Woman in arson case ordered to undergo mental health treatment

Sun - 8/16/2017

The woman suspected of setting 13 fires at three locations on the same morning was sentenced to a term of probation, time in jail and ordered to undergo mental health treatment Tuesday morning in Yuma County Superior Court.

With her attorney Valerie McNeice of the Yuma County Public Defender's Office standing at her side, 35-year-old Janice Lillian Pablo was sentenced to 36 months of intensive probation for attempted arson of an occupied structure, which she pleaded no contest to in a plea agreement last month.

As a condition of that probation, Superior Court Judge Stephen Rouff also sentenced Pablo to serve 45 days in jail, without credit for any of the 258 days she has already served.

Rouff also ordered Pablo to apply for Mental Health Court, and told her if she is accepted she would be eligible for early release to attend, and her probation would be reduced from intensive to supervised.

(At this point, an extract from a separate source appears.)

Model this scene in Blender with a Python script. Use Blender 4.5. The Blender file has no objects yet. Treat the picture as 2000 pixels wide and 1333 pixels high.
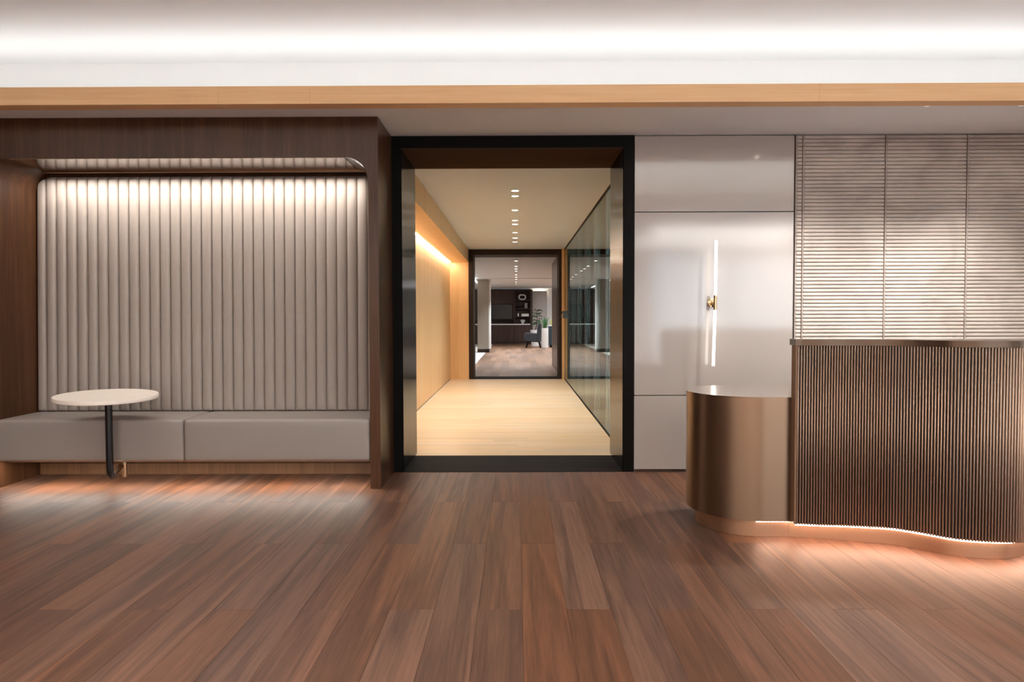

If she is not accepted, however, her probation would remain as intensive and she would have to attend whatever mental health treatment program the probation department required once she completed her jail sentence.

Rouff cautioned Pablo as well, explaining to her if she violates any of the conditions of her probation, which include not completing a mental health program, she could be brought back into court.

If a violation is proven, the judge continued, she could be sentenced to a term of prison ranging from two years to eight years and nine months, with the presumptive sentence being three and a half years.

Pablo, who was still in custody on $20,000 bond, had been charged with two counts of arson of an occupied structure and one count of arson of property. In return for her plea of no contest, those charges against her were dismissed.

She was arrested the morning of Dec. 5 after she allegedly used matches with notebook paper or toilet paper to start two fires inside and four outside a home in the 700 block of 13th Avenue.

Pablo had also confessed to setting fires at the Food City on 8th Street, three of them indoors and two outside. Two more blazes were then discovered in a city-owned dumpster behind an apartment complex down the street from the store.

Police took Pablo into custody at about 11 a.m.Dec. 5, after reports of a disturbance near Arizona Avenue and 23rd Street.